─── SOURCE MATERIAL ───

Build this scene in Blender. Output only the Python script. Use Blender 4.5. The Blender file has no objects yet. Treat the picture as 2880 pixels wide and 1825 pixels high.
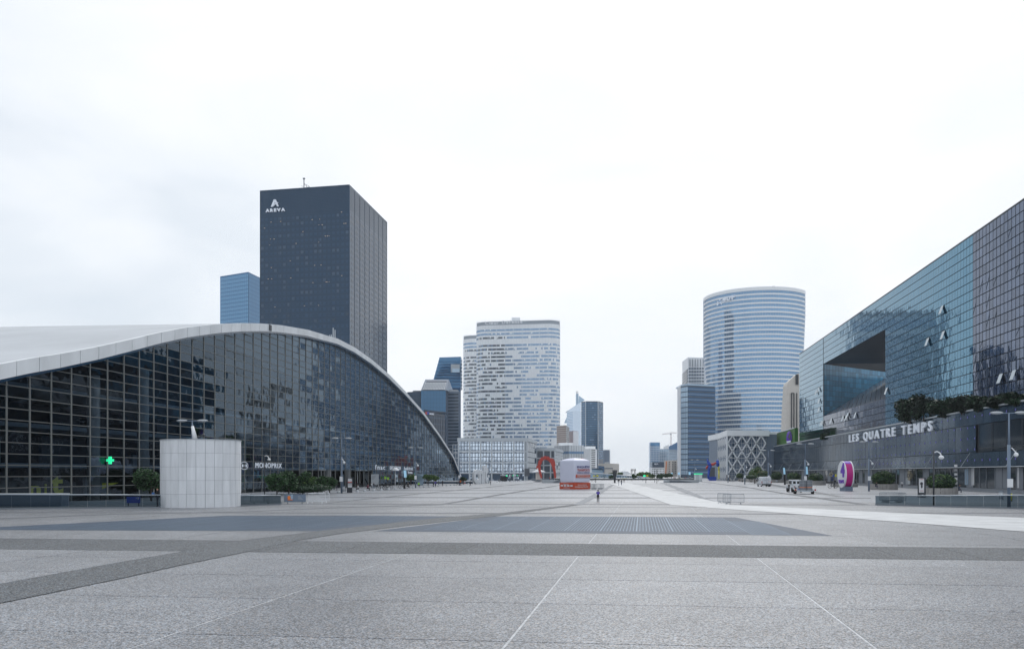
import bpy, math, random
from mathutils import Vector, Matrix
R = random.Random(7)
scene = bpy.context.scene
COL = scene.collection
rad = math.radians

# ------------------------------------------------------------------ camera, sky, sun, exposure
F, CX, HY, H = 2400.0, 1440.0, 1331.0, 3.2      # photograph's focal length, centre and eye line in photograph pixels
cam_d = bpy.data.cameras.new('camera')
cam = bpy.data.objects.new('camera', cam_d); COL.objects.link(cam)
cam.location = (0, 0, H); cam.rotation_euler = (rad(90), 0, 0)
cam_d.sensor_width = 36.0; cam_d.lens = F/2880*36.0
cam_d.shift_y = (HY-912.5)/2880
cam_d.clip_start = 0.2; cam_d.clip_end = 20000
scene.camera = cam

SUN_EL, SUN_AZ = 42.0, 14.0                     # degrees; azimuth clockwise from +Y
world = bpy.data.worlds.new('World'); scene.world = world; world.use_nodes = True
nt = world.node_tree; nt.nodes.clear()
def N(t, **k):
    n = nt.nodes.new(t)
    for a, b in k.items(): setattr(n, a, b)
    return n
out = N('ShaderNodeOutputWorld'); bg = N('ShaderNodeBackground'); bg.inputs['Strength'].default_value = 0.1
sky = N('ShaderNodeTexSky'); sky.sky_type = 'NISHITA'; sky.sun_disc = False
sky.sun_elevation = rad(SUN_EL); sky.sun_rotation = rad(SUN_AZ)
tc = N('ShaderNodeTexCoord')
sv = Vector((math.sin(rad(SUN_AZ))*math.cos(rad(SUN_EL)), math.cos(rad(SUN_AZ))*math.cos(rad(SUN_EL)), math.sin(rad(SUN_EL))))
nrm = N('ShaderNodeVectorMath', operation='NORMALIZE'); nt.links.new(tc.outputs['Generated'], nrm.inputs[0])
mp = N('ShaderNodeMapping'); mp.inputs['Scale'].default_value = (1.0, 1.0, 2.6); mp.inputs['Rotation'].default_value=(0.1,0.25,0.3)
nt.links.new(nrm.outputs[0], mp.inputs['Vector'])
n1 = N('ShaderNodeTexNoise'); n1.inputs['Scale'].default_value = 2.3; n1.inputs['Detail'].default_value = 4; n1.inputs['Roughness'].default_value = 0.5; n1.inputs['Distortion'].default_value=0.35
nt.links.new(mp.outputs[0], n1.inputs['Vector'])
dot = N('ShaderNodeVectorMath', operation='DOT_PRODUCT'); dot.inputs[1].default_value = sv
nt.links.new(nrm.outputs[0], dot.inputs[0])
glow = N('ShaderNodeMapRange'); glow.inputs['From Min'].default_value = 0.60; glow.inputs['From Max'].default_value = 0.98
glow.inputs['To Min'].default_value = 0.0; glow.inputs['To Max'].default_value = 1.0; glow.interpolation_type='SMOOTHSTEP'
nt.links.new(dot.outputs['Value'], glow.inputs['Value'])
r1 = N('ShaderNodeMapRange'); r1.inputs['From Min'].default_value=0.36; r1.inputs['From Max'].default_value=0.66
nt.links.new(n1.outputs['Fac'], r1.inputs['Value'])
gl2 = N('ShaderNodeMath', operation='MULTIPLY'); gl2.inputs[1].default_value=0.62; nt.links.new(glow.outputs[0], gl2.inputs[0])
addv = N('ShaderNodeMath', operation='MULTIPLY_ADD'); addv.inputs[1].default_value=0.72
nt.links.new(r1.outputs[0], addv.inputs[0]); nt.links.new(gl2.outputs[0], addv.inputs[2])
ramp = N('ShaderNodeValToRGB')
e = ramp.color_ramp.elements
e[0].position=0.0; e[0].color=(0.60,0.665,0.735,1)
e[1].position=1.0; e[1].color=(0.868,0.885,0.91,1)
m_=e.new(0.5); m_.color=(0.765,0.805,0.85,1)
nt.links.new(addv.outputs[0], ramp.inputs['Fac'])
mul = N('ShaderNodeVectorMath', operation='MULTIPLY'); mul.inputs[1].default_value=(12.2,12.2,12.2)
nt.links.new(ramp.outputs['Color'], mul.inputs[0])
mix = N('ShaderNodeMixRGB'); mix.inputs['Fac'].default_value = 0.95
nt.links.new(sky.outputs[0], mix.inputs['Color1']); nt.links.new(mul.outputs[0], mix.inputs['Color2'])
nt.links.new(mix.outputs[0], bg.inputs['Color']); nt.links.new(bg.outputs[0], out.inputs['Surface'])

sun_d = bpy.data.lights.new('sun', 'SUN'); sun_d.energy = 1.1; sun_d.angle = rad(16); sun_d.color=(1.0,0.97,0.93)
sun = bpy.data.objects.new('sun', sun_d); COL.objects.link(sun)
sun.rotation_euler = (-sv).to_track_quat('-Z','Y').to_euler(); sun.location=(0,0,300)
vs = scene.view_settings; vs.view_transform='Standard'; vs.look='None'; vs.exposure=0.0; vs.gamma=1.0; vs.use_curve_mapping=False
scene.display_settings.display_device='sRGB'
scene.render.resolution_x=1024; scene.render.resolution_y=648
try:
    scene.cycles.max_bounces=8; scene.cycles.transparent_max_bounces=16; scene.cycles.volume_bounces=1
except Exception: pass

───

WORK TO DO:
Using the listing above, show each line holding the string "objects".

RESPONSE TO THE TASK:
Build this scene in Blender. Output only the Python script. Use Blender 4.5. The Blender file has no objects yet. Treat the picture as 2880 pixels wide and 1825 pixels high.
cam = bpy.data.objects.new('camera', cam_d); COL.objects.link(cam)
sun = bpy.data.objects.new('sun', sun_d); COL.objects.link(sun)